Berlin/Hamburg (KNA) – Zum Beginn des Superwahljahrs warnen die sechs für Ostdeutschland zuständigen katholischen Bischöfe vor den Umtrieben rechter Parteien. In einem gemeinsamen Appell, über den am Donnerstagabend zuerst der "Spiegel" berichtete, erklären sie unter Verweis auf ihr Gewissen, sie könnten die Positionen extremer Parteien wie der "III. Weg", der Partei Heimat oder auch der AfD nicht akzeptieren.
Neben den Wahlen zum Europäischen Parlament finden 2024 Landtagswahlen in Brandenburg, Sachsen und Thüringen sowie Kommunalwahlen in neun Bundesländern statt.
Wörtlich heißt es in dem Schreiben, das auch der Katholischen Nachrichten-Agentur (KNA) vorliegt: "Krude Ausweisungsphantasien für Migranten und ihre Unterstützer, die Ablehnung von Schutzangeboten für Geflüchtete, die Ausgrenzung von Menschen mit Behinderung, der alleinige Fokus auf Leistungsfähigkeit, die Leugnung des menschengemachten Klimawandels und die pauschale Verächtlichmachung von politischen Akteuren und Institutionen sind mit diesen Grundwerten unserer Gesellschaft unvereinbar."

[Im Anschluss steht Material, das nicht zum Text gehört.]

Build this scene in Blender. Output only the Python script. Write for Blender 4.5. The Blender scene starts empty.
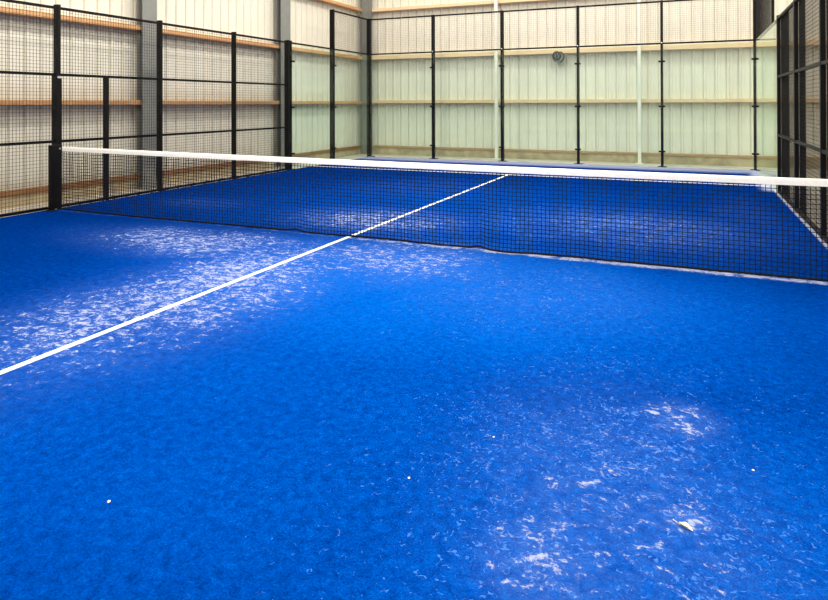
import bpy, bmesh, math, random
from mathutils import Vector, Matrix, noise
random.seed(4)
scene = bpy.context.scene
COL = scene.collection

# ------------------------------------------------------------------ materials
def new_mat(name):
    m = bpy.data.materials.new(name); m.use_nodes = True
    nt = m.node_tree
    return m, nt, nt.nodes['Principled BSDF']

def principled(name, color, rough=0.5, metal=0.0, spec=0.5, var=0.0, scale=20.0, bump=0.0):
    m, nt, b = new_mat(name)
    b.inputs['Roughness'].default_value = rough
    b.inputs['Metallic'].default_value = metal
    b.inputs['Specular IOR Level'].default_value = spec
    tc = nt.nodes.new('ShaderNodeTexCoord')
    n = nt.nodes.new('ShaderNodeTexNoise'); n.inputs['Scale'].default_value = scale
    n.inputs['Detail'].default_value = 5
    nt.links.new(tc.outputs['Object'], n.inputs['Vector'])
    r = nt.nodes.new('ShaderNodeValToRGB')
    r.color_ramp.elements[0].position = 0.3; r.color_ramp.elements[1].position = 0.7
    r.color_ramp.elements[0].color = [c*(1-var) for c in color] + [1]
    r.color_ramp.elements[1].color = [min(1, c*(1+var)) for c in color] + [1]
    nt.links.new(n.outputs['Fac'], r.inputs['Fac'])
    nt.links.new(r.outputs['Color'], b.inputs['Base Color'])
    if bump:
        bp = nt.nodes.new('ShaderNodeBump'); bp.inputs['Strength'].default_value = bump
        bp.inputs['Distance'].default_value = 0.01
        nt.links.new(n.outputs['Fac'], bp.inputs['Height'])
        nt.links.new(bp.outputs['Normal'], b.inputs['Normal'])
    return m

def wood_mat(name, c1, c2):
    m, nt, b = new_mat(name)
    b.inputs['Roughness'].default_value = 0.7
    tc = nt.nodes.new('ShaderNodeTexCoord')
    mp = nt.nodes.new('ShaderNodeMapping'); mp.inputs['Scale'].default_value = (2.5, 2.5, 60)
    n = nt.nodes.new('ShaderNodeTexNoise'); n.inputs['Scale'].default_value = 1.2
    n.inputs['Detail'].default_value = 6
    nt.links.new(tc.outputs['Object'], mp.inputs['Vector']); nt.links.new(mp.outputs['Vector'], n.inputs['Vector'])
    r = nt.nodes.new('ShaderNodeValToRGB')
    r.color_ramp.elements[0].position = 0.3; r.color_ramp.elements[0].color = (*c1, 1)
    r.color_ramp.elements[1].position = 0.7; r.color_ramp.elements[1].color = (*c2, 1)
    nt.links.new(n.outputs['Fac'], r.inputs['Fac']); nt.links.new(r.outputs['Color'], b.inputs['Base Color'])
    return m

def glass_mat():
    m = bpy.data.materials.new('toughened_glass'); m.use_nodes = True
    nt = m.node_tree; nt.nodes.clear()
    out = nt.nodes.new('ShaderNodeOutputMaterial')
    tr = nt.nodes.new('ShaderNodeBsdfTransparent'); tr.inputs['Color'].default_value = GLASS_TINT
    gl = nt.nodes.new('ShaderNodeBsdfGlossy'); gl.inputs['Roughness'].default_value = 0.02
    gl.inputs['Color'].default_value = (0.85, 0.95, 0.88, 1)
    g = nt.nodes.new('ShaderNodeNewGeometry')
    dt = nt.nodes.new('ShaderNodeVectorMath'); dt.operation = 'DOT_PRODUCT'
    nt.links.new(g.outputs['Normal'], dt.inputs[0]); nt.links.new(g.outputs['Incoming'], dt.inputs[1])
    def mth(op, x, y=0.0):
        n = nt.nodes.new('ShaderNodeMath'); n.operation = op
        for i, v in enumerate((x, y)):
            if isinstance(v, float): n.inputs[i].default_value = v
            else: nt.links.new(v, n.inputs[i])
        return n.outputs[0]
    fz = mth('POWER', mth('SUBTRACT', 1.0, mth('ABSOLUTE', dt.outputs['Value'])), 5.0)
    fr = mth('ADD', mth('MULTIPLY', fz, .55), .025)
    mx = nt.nodes.new('ShaderNodeMixShader')
    nt.links.new(fr, mx.inputs['Fac'])
    nt.links.new(tr.outputs['BSDF'], mx.inputs[1]); nt.links.new(gl.outputs['BSDF'], mx.inputs[2])
    nt.links.new(mx.outputs['Shader'], out.inputs['Surface'])
    return m
GLASS_TINT = (0.928, 0.986, 0.966, 1)

def turf_mat():
    m, nt, b = new_mat('blue_turf')
    N, Lk = nt.nodes, nt.links
    tc = N.new('ShaderNodeTexCoord'); pos = tc.outputs['Object']
    def mth(op, a, c=None, clamp=False):
        n = N.new('ShaderNodeMath'); n.operation = op; n.use_clamp = clamp
        for i, v in enumerate((a, c)):
            if v is None: continue
            if isinstance(v, (int, float)): n.inputs[i].default_value = v
            else: Lk.new(v, n.inputs[i])
        return n.outputs[0]
    def nz(scale, detail=6, rough=0.6, dist=0.0, off=0.0, sc=(1, 1, 1)):
        mp = N.new('ShaderNodeMapping'); mp.inputs['Location'].default_value = (off, off*1.7, 0)
        mp.inputs['Scale'].default_value = sc
        Lk.new(pos, mp.inputs['Vector'])
        n = N.new('ShaderNodeTexNoise'); n.inputs['Scale'].default_value = scale
        n.inputs['Detail'].default_value = detail; n.inputs['Roughness'].default_value = rough
        n.inputs['Distortion'].default_value = dist
        Lk.new(mp.outputs['Vector'], n.inputs['Vector'])
        return n.outputs['Fac']
    def mrange(v, a, c, d=0.0, e=1.0, smooth=True):
        n = N.new('ShaderNodeMapRange'); n.interpolation_type = 'SMOOTHSTEP' if smooth else 'LINEAR'
        for i, q in zip((1, 2, 3, 4), (a, c, d, e)): n.inputs[i].default_value = q
        Lk.new(v, n.inputs[0]); return n.outputs[0]
    def blob(cx, cy, rx, ry, rot, w):
        mp = N.new('ShaderNodeMapping'); mp.vector_type = 'TEXTURE'
        mp.inputs['Location'].default_value = (cx, cy, 0)
        mp.inputs['Rotation'].default_value = (0, 0, math.radians(rot))
        mp.inputs['Scale'].default_value = (rx, ry, 1)
        Lk.new(pos, mp.inputs['Vector'])
        ln = N.new('ShaderNodeVectorMath'); ln.operation = 'LENGTH'
        Lk.new(mp.outputs['Vector'], ln.inputs[0])
        return mrange(ln.outputs['Value'], 1.0, 0.15, 0.0, w)
    sep = N.new('ShaderNodeSeparateXYZ'); Lk.new(pos, sep.inputs[0])
    X, Y = sep.outputs['X'], sep.outputs['Y']
    # worn, sandy places of the court (sand lying in the pile)
    def most(bl, base):
        v = None
        for q in bl:
            k = blob(*q); v = k if v is None else mth('MAXIMUM', v, k)
        return mth('ADD', v, base)
    blobs = [(-0.1, -2.3, 1.75, 3.9, -3, .95), (-1.4, -0.9, 3.1, 1.3, 0, .92), (0.9, -0.7, 2.3, 1.7, 0, .82),
             (2.4, -1.2, 2.0, 1.8, 0, .5), (3.35, -3.8, 1.1, 1.9, 14, .60), (3.6, -3.1, .4, .4, 0, .8), (3.2, -4.3, .5, .5, 0, .78),
             (-0.2, 1.1, 2.3, 1.6, 0, .9), (3.0, 1.9, 2.8, 2.4, 0, .66), (-1.0, 4.5, 2.6, 2.5, 0, .4),
             (-3.4, 1.3, 1.5, .9, 0, .5), (3.64, -3.9, .2, .16, 0, .95), (-0.6, -4.2, 1.6, 1.2, 0, .75), (4.3, 3.5, .9, 3.0, 0, .4)]
    tot = most(blobs, 0.0)
    big = nz(1.3, 4, .6, .4, 3.0)
    tot = mth('MULTIPLY', tot, mrange(big, .28, .6, .84, 1.1))
    tot = mth('ADD', tot, .05)
    n1 = nz(11, 6, .68, .9, 0.0, (1.0, 1.3, 1))
    n2 = nz(42, 4, .65, .3, 7.0)
    fr = mth('MULTIPLY', mrange(Y, -.20, -.06, 0, 1), mrange(Y, .06, -.02, 0, 1))
    fr = mth('MULTIPLY', fr, mrange(X, -1.8, 2.5, .45, 1.15))
    fr = mth('MULTIPLY', fr, mrange(nz(3.0, 4, .6, 0, 2.0), .3, .6, .75, 1.4))
    tot = mth('MAXIMUM', tot, fr)
    pat = mth('ADD', mth('MULTIPLY', n1, .62), mth('MULTIPLY', n2, .38))
    thr = mth('SUBTRACT', .705, mth('MULTIPLY', tot, .203))
    sand = mrange(mth('SUBTRACT', pat, thr), -.01, .085, 0, 1)
    sand = mth('MULTIPLY', sand, mrange(tot, .05, .7, .4, 1.0))
    soft = mth('MULTIPLY', mth('POWER', tot, 2.6), mrange(n1, .35, .65, .15, .55))
    edge = mth('MAXIMUM', mth('MULTIPLY', mrange(X, 4.965, 4.985, 0, 1), .8), mth('MULTIPLY', mrange(Y, 8.9, 9.6, 0, 1), .8))
    edge = mth('MAXIMUM', edge, mth('MULTIPLY', mrange(X, 4.72, 4.93, 0, 1), mrange(Y, 6.0, 6.6, 0, 1)))
    edge = mth('MULTIPLY', edge, mrange(n1, .25, .5, .6, 1))
    sand = mth('MINIMUM', mth('MAXIMUM', sand, edge), 1.0)
    # the pile: light falloff painted into the blue, brightest before the net, deeper outwards
    falloff = most([(1.7, -1.5, 4.6, 3.2, 0, .78), (1.6, -3.4, 4.2, 3.4, 0, .46), (3.6, -4.0, 2.8, 2.6, 0, .50), (.4, 2.2, 5.2, 5.0, 0, .36)], .07)
    f1 = nz(120, 3, .7, 0, 1.0); f2 = nz(22, 6, .78, .5, 5.0); f3 = nz(1.1, 3, .5, 0, 9.0)
    tone = mth('ADD', mth('MULTIPLY', mth('SUBTRACT', f1, .5), 1.5),
               mth('ADD', mth('MULTIPLY', mth('SUBTRACT', f2, .5), 1.7), mth('MULTIPLY', mth('SUBTRACT', f3, .5), .25)))
    val = mth('ADD', falloff, tone)
    ramp = N.new('ShaderNodeValToRGB')
    e = ramp.color_ramp.elements
    e[0].position = 0; e[0].color = (*BLUE[0], 1); e[1].position = 1; e[1].color = (*BLUE[2], 1)
    k = e.new(.5); k.color = (*BLUE[1], 1)
    Lk.new(val, ramp.inputs['Fac'])
    # pale flecks of lifted fibre
    fl = mrange(mth('SUBTRACT', nz(36, 3, .55, 1.3, 4.0), mth('SUBTRACT', .72, mth('MULTIPLY', most([(3.3, -3.6, 1.7, 2.9, 0, .155), (2.2, -1.4, 3.2, 2.2, 0, .135), (2.4, 1.8, 3.5, 2.8, 0, .185)], 0.0), mrange(nz(2.2, 4, .65, .5, 11.0), .35, .65, .55, 1.12)))), 0.0, .07, 0, .85)
    mf = N.new('ShaderNodeMixRGB'); mf.inputs['Color2'].default_value = (*FLECK, 1)
    Lk.new(fl, mf.inputs['Fac']); Lk.new(ramp.outputs['Color'], mf.inputs['Color1'])
    mh = N.new('ShaderNodeMixRGB'); mh.inputs['Color2'].default_value = (*HAZE, 1)
    Lk.new(soft, mh.inputs['Fac']); Lk.new(mf.outputs['Color'], mh.inputs['Color1'])
    mix = N.new('ShaderNodeMixRGB'); mix.inputs['Color2'].default_value = (*SAND, 1)
    Lk.new(sand, mix.inputs['Fac']); Lk.new(mh.outputs['Color'], mix.inputs['Color1'])
    Lk.new(mix.outputs['Color'], b.inputs['Base Color'])
    b.inputs['Roughness'].default_value = .85; b.inputs['Specular IOR Level'].default_value = 0.0
    bp = N.new('ShaderNodeBump'); bp.inputs['Strength'].default_value = .5; bp.inputs['Distance'].default_value = .006
    Lk.new(f1, bp.inputs['Height']); Lk.new(bp.outputs['Normal'], b.inputs['Normal'])
    return m
BLUE = ((0.0, 0.0175, 0.135), (0.0, 0.044, 0.29), (0.0, 0.092, 0.46))
FLECK = (0.05, 0.16, 0.52)
SAND = (0.30, 0.335, 0.50)
HAZE = (0.085, 0.17, 0.47)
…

Die Bischöfe räumen ein, dass viele Menschen politische Entscheidungen nicht mehr verstünden. Sie seien verunsichert, wütend und hätten Angst vor dem sozialen Abstieg. Aber: "Das darf uns nicht dazu bringen, uns von populistischen Aussagen und scheinbar einfachen Lösungen vereinnahmen zu lassen." Unterzeichnet ist der Aufruf von den Erzbischöfen Heiner Koch (Berlin) und Stefan Heße (Hamburg) sowie den Bischöfen Gerhard Feige (Magdeburg), Ulrich Neymeyr (Erfurt), Heinrich Timmerevers (Dresden-Meißen) und Wolfgang Ipolt (Görlitz).

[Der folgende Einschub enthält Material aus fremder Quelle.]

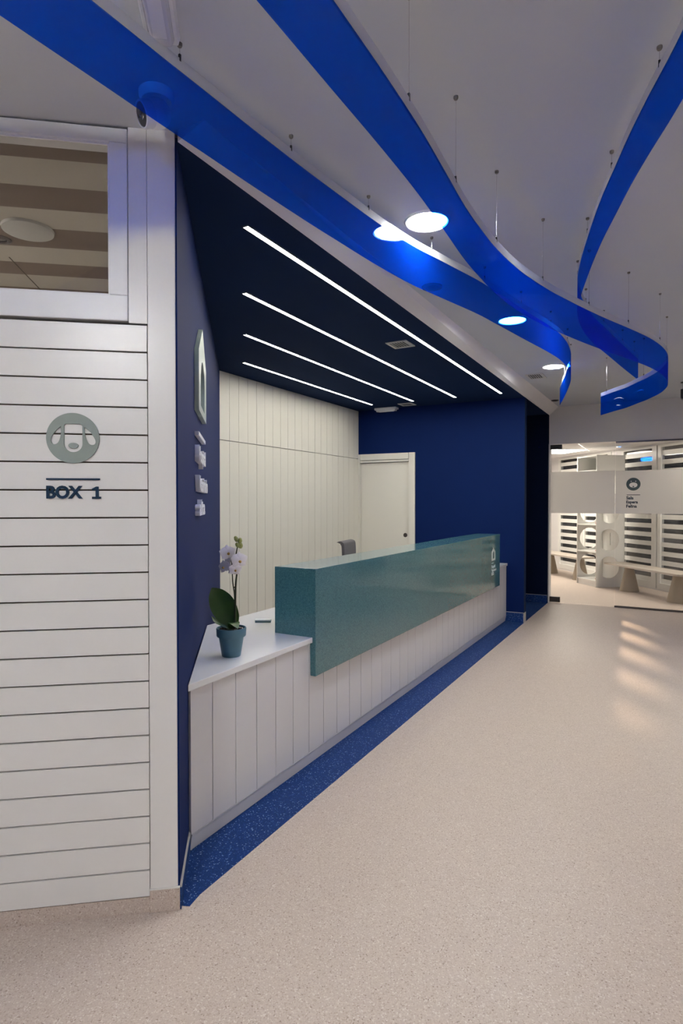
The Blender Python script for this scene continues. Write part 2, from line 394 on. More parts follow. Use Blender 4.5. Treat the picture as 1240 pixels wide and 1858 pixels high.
# ------------------------------------------------------------------ glass front
def glass_front():
    g = empty('glass_partition', (0, YG, 0)); tag(g, 'fixed clear glass pane with frosted band and waiting room lettering', 'glass panel')
    box('pane', (-0.650, 1.60, -0.006, 0.006, 0.02, 2.350), 'clear_glass', g)
    box('frosted_band', (-0.650, 1.60, -0.0075, -0.0062, 1.338, 1.945), 'frosted_band', g)
    boxes('channel', [(-0.655, 1.60, -0.016, 0.016, 0.001, 0.026)], 'steel_dark', g)
    box('top_channel', (-0.650, 1.60, -0.016, 0.016, 2.340, 2.361), 'steel_dark', g)
    # cat badge
    cx, cz = -0.424, 1.753
    R90 = (math.pi/2, 0, 0)
    holes = [circle(cx, cz-0.012, 0.052, 28, 0.036), circle(cx-0.028, cz+0.040, 0.007, 10), circle(cx+0.030, cz+0.040, 0.007, 10)]
    me = plate_mesh('badge', circle(cx, cz, 0.090, 36), holes, 0.0012)
    link('badge', me, 'sign_navy', g, (0, -0.0077, 0), R90); me.materials.clear(); me.materials.append(MATS['badge_teal'])
    link('badge_nose', plate_mesh('badge_nose', circle(cx, cz-0.034, 0.012, 14, 0.009), [], 0.0012), 'badge_teal', g, (0, -0.0077, 0), R90)
    box('badge_line', (-0.507, -0.338, -0.0089, -0.0077, 1.599, 1.607), 'sign_navy', g)
    for word, zb, x1 in (('Sala', 1.541, -0.420), ('Espera', 1.484, -0.365), ('Felina', 1.425, -0.378)):
        me = fit_text(text_mesh('lettering', word, 0.06, 0.001, 0.0022), -0.512, x1)
        link('lettering', me, 'sign_navy', g, (0, -0.0077, zb), R90)
    d = empty('glass_door', (0, YG, 0)); tag(d, 'clear glass door with frosted band and dark corner patch fittings', 'door')
    box('pane', (-1.536, -0.660, -0.006, 0.006, 0.012, 2.350), 'clear_glass', d)
    box('frosted_band', (-1.536, -0.660, -0.0075, -0.0062, 1.338, 1.95), 'frosted_band', d)
    box('top_patch', (-1.538, -1.375, -0.022, 0.022, 2.285, 2.352), 'black_plastic', d, 0.003)
    box('bottom_patch', (-1.538, -1.392, -0.022, 0.022, 0.012, 0.092), 'steel_dark', d, 0.003)
M('badge_teal', (0.085, 0.13, 0.135), 0.5, noise=0.03)
glass_front()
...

Die Geistlichen rufen die Wähler auf, sich umfassend zu informieren und eine verantwortungsvolle Entscheidung zu treffen: "Prüfen Sie bei Ihren Überlegungen die langfristigen Folgen für unser Zusammenleben, für Ihre Familien und auch für Sie ganz persönlich."

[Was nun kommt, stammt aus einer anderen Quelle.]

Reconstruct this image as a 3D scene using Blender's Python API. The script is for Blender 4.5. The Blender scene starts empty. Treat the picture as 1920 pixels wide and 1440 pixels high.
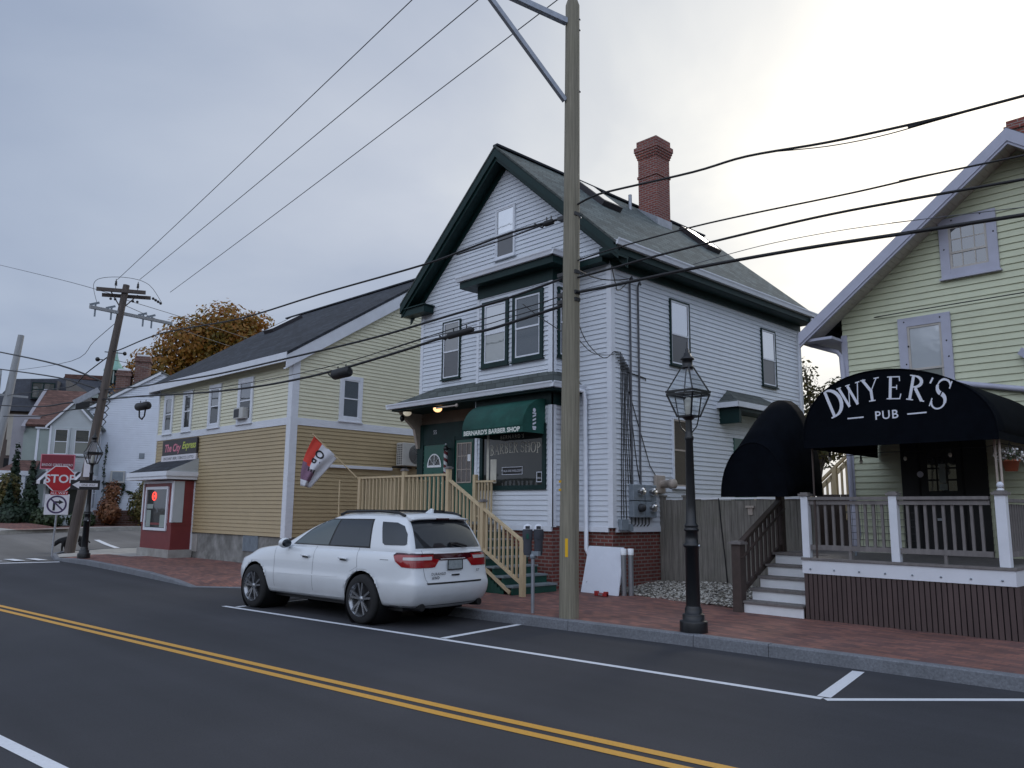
import bpy, bmesh, math, random
from mathutils import Vector, Matrix
from mathutils.bvhtree import BVHTree
R=random.Random(7)
sc=bpy.context.scene
col=sc.collection
PI=math.pi
rad=math.radians
def V3(*a): return Vector(a)
# ------------------------------------------------------------------ materials
MATS={}
def nt(name):
    m=bpy.data.materials.new(name); m.use_nodes=True; n=m.node_tree; n.nodes.clear()
    o=n.nodes.new('ShaderNodeOutputMaterial'); b=n.nodes.new('ShaderNodeBsdfPrincipled')
    n.links.new(b.outputs[0],o.inputs[0]); MATS[name]=m
    return m,n,b
def N(n,t,**k):
    x=n.nodes.new(t)
    for a,v in k.items():
        if a.startswith('i_'): x.inputs[a[2:].replace('_',' ')].default_value=v
        else: setattr(x,a,v)
    return x
def c4(c): return (c[0],c[1],c[2],1.0)
def ramp(n,stops,interp='LINEAR'):
    r=n.nodes.new('ShaderNodeValToRGB'); r.color_ramp.interpolation=interp
    e=r.color_ramp.elements
    while len(e)<len(stops): e.new(0.5)
    for i,(p,c) in enumerate(stops): e[i].position=p; e[i].color=c4(c)
    return r
def mat(name,colr,rough=.6,var=.12,scale=6.,bump=0.,metal=0.,spec=.5,stretch=(1,1,1),stain=.0,stain_scale=.7,stain_col=None,coat=0.,emit=None,estr=0.):
    m,n,b=nt(name); L=n.links
    tc=N(n,'ShaderNodeTexCoord'); mp=N(n,'ShaderNodeMapping'); mp.inputs['Scale'].default_value=stretch
    L.new(tc.outputs['Object'],mp.inputs[0])
    no=N(n,'ShaderNodeTexNoise'); no.inputs['Scale'].default_value=scale; no.inputs['Detail'].default_value=5; no.inputs['Roughness'].default_value=.6
    L.new(mp.outputs[0],no.inputs['Vector'])
    lo=[max(0,x*(1-var)) for x in colr]; hi=[min(1,x*(1+var)) for x in colr]
    rp=ramp(n,[(.3,lo),(.7,hi)]); L.new(no.outputs['Fac'],rp.inputs[0])
    out=rp.outputs[0]
    if stain>0:
        s=N(n,'ShaderNodeTexNoise'); s.inputs['Scale'].default_value=stain_scale; s.inputs['Detail'].default_value=6; s.inputs['Roughness'].default_value=.65
        L.new(tc.outputs['Object'],s.inputs['Vector'])
        r2=ramp(n,[(.42,(0,0,0)),(.72,(1,1,1))]); L.new(s.outputs['Fac'],r2.inputs[0])
        mx=N(n,'ShaderNodeMixRGB'); mx.inputs[2].default_value=c4(stain_col or [x*.6 for x in colr])
        mu=N(n,'ShaderNodeMath',operation='MULTIPLY'); mu.inputs[1].default_value=stain
        L.new(r2.outputs[0],mu.inputs[0]); L.new(mu.outputs[0],mx.inputs[0]); L.new(out,mx.inputs[1]); out=mx.outputs[0]
    L.new(out,b.inputs['Base Color'])
    b.inputs['Roughness'].default_value=rough; b.inputs['Metallic'].default_value=metal
    b.inputs['Specular IOR Level'].default_value=spec; b.inputs['Coat Weight'].default_value=coat
    if bump:
        bp=N(n,'ShaderNodeBump'); bp.inputs['Strength'].default_value=bump; bp.inputs['Distance'].default_value=.02
        L.new(no.outputs['Fac'],bp.inputs['Height']); L.new(bp.outputs[0],b.inputs['Normal'])
    if emit: b.inputs['Emission Color'].default_value=c4(emit); b.inputs['Emission Strength'].default_value=estr
    return m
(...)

Die Bischöfe erinnern zudem daran, dass die Orientierung an den christlichen Wurzeln, den Menschenrechten, den Werten der Demokratie, des Rechtsstaats und der sozialen Marktwirtschaft Deutschland Frieden und Wohlstand gebracht hätten. "Auf dieser Grundlage werden wir auch die Herausforderungen unserer Zeit bewältigen." Sie appellieren an die Wähler: "Treten Sie ein für unsere freie und vielfältige Gesellschaftsordnung auf der Grundlage unserer Verfassung!"
Der Hamburger Erzbischof Heße sagte dem "Spiegel", man sei im Dezember übereingekommen, sich jetzt zu äußern. Die AfD bezeichnete Heße als "demokratiefeindlich", ihr Gedankengut als "völkisch und nationalistisch". Der Erzbischof, der auch Flüchtlingsbischof der Deutschen Bischofskonferenz ist, weiter: "Eine Schnittmenge zwischen Christentum und AfD existiert nicht."
Der Erfurter Bischof Neymeyr nannte den Appell einen "Weckruf für Katholiken in der AfD, die sich durch ihre Mitgliedschaft von ihrem Glauben entfremden". Neymeyr fügte hinzu, er verstehe Unzufriedenheit mit der Politik nur bis zu einem gewissen Grad. Sein Verständnis ende da, "wo allgemein anerkannte Tatsachen geleugnet werden, etwa der menschengemachte Klimawandel".
Der Magdeburger Bischof Gerhard Feige ergänzte am Freitag den Aufruf mit den Worten: "Demokratie ist ein kostbares, aber auch gefährdetes Gut und erfordert das Engagement vieler. Dass man diese freiheitliche Gesellschaftsform gegen ihre Untergrabung - wie jetzt - einmal massiv verteidigen müsse, hätte ich mir nach dem Ende der DDR mit ihrer 'Diktatur des Proletariats' und nach der Wiedervereinigung Deutschlands so nicht vorstellen können."
Der Vorsitzende der Deutschen Bischofskonferenz Georg Bätzing hatte sich wiederholt von der AfD distanziert, unter anderem Ende Dezember in einem Interview der "Süddeutschen Zeitung". "Katholisch zu sein und gleichzeitig AfD-Anhänger, das geht für mich nicht zusammen", sagte der Bischof von Limburg damals.